Last year Joint List MK Ofer Kassif, the party’s only Jewish parliamentarian, called (see here for English) Yamina politician Ayelet Shaked “neo-Nazi scum,” Likud politician Miri Regev “repulsive gutter contamination,” and Prime Minister Netanyahu an “arch murderer,” and said that “the Palestinians are butchered and killed by the Israeli authorities… They are killed en masse on a daily basis.” Kassif has also called Chief of Staff Aviv Kochavi a “war criminal,” and Kassif’s current Knesset ally Avigdor Liberman “a descendant of Adolf.”
Who needs a BDS movement? We have the Gantz alliance.
In 2013 Joint List MK Heba Yazbak “glorified the terrorist Dalal Mughrabi,” who led the Coastal Road massacre in 1978. In 2015 she called Samir Kuntar, who in 1979 shot Danny Haran to death and then smashed his four-year-old daughter’s skull on seaside rocks with his rifle butt, “a martyr and a fighter.” In 2017 she posted a video glorifying Basil al-Araj, head of a terror gang that was planning attacks, and wrote that “the resistance has not ended, it will continue forever.”
In 2016 Joint List MK Yousef Jabareen said in an interview to the Knesset channel that “I am not going to condemn the murder of the Henkin family, I am not going to dance to the government’s tune.” In 2015 Rabbi Eitam Henkin and his wife Na’ama Henkin were shot and killed in their car in the West Bank, with their four children in the car.
Questions for supporters of Blue and White, Yisrael Beiteinu, and Labor-Meretz:
Is the Joint List all right with you?
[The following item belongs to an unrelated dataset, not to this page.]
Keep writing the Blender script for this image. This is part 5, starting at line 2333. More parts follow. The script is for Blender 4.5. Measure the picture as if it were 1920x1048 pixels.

Do you see it as a legitimate political ally?
Is there any other legislature in the world that includes such a party?
Are opposition to Israel’s existence and glorification of terror acceptable stances in the Israeli discourse?
If your answers are no, maybe it’s time to rescind—or at least threaten to rescind—your support for supposedly Zionist parties that strike a partnership with the Joint List.
If your answers are yes, it’s hard to understand.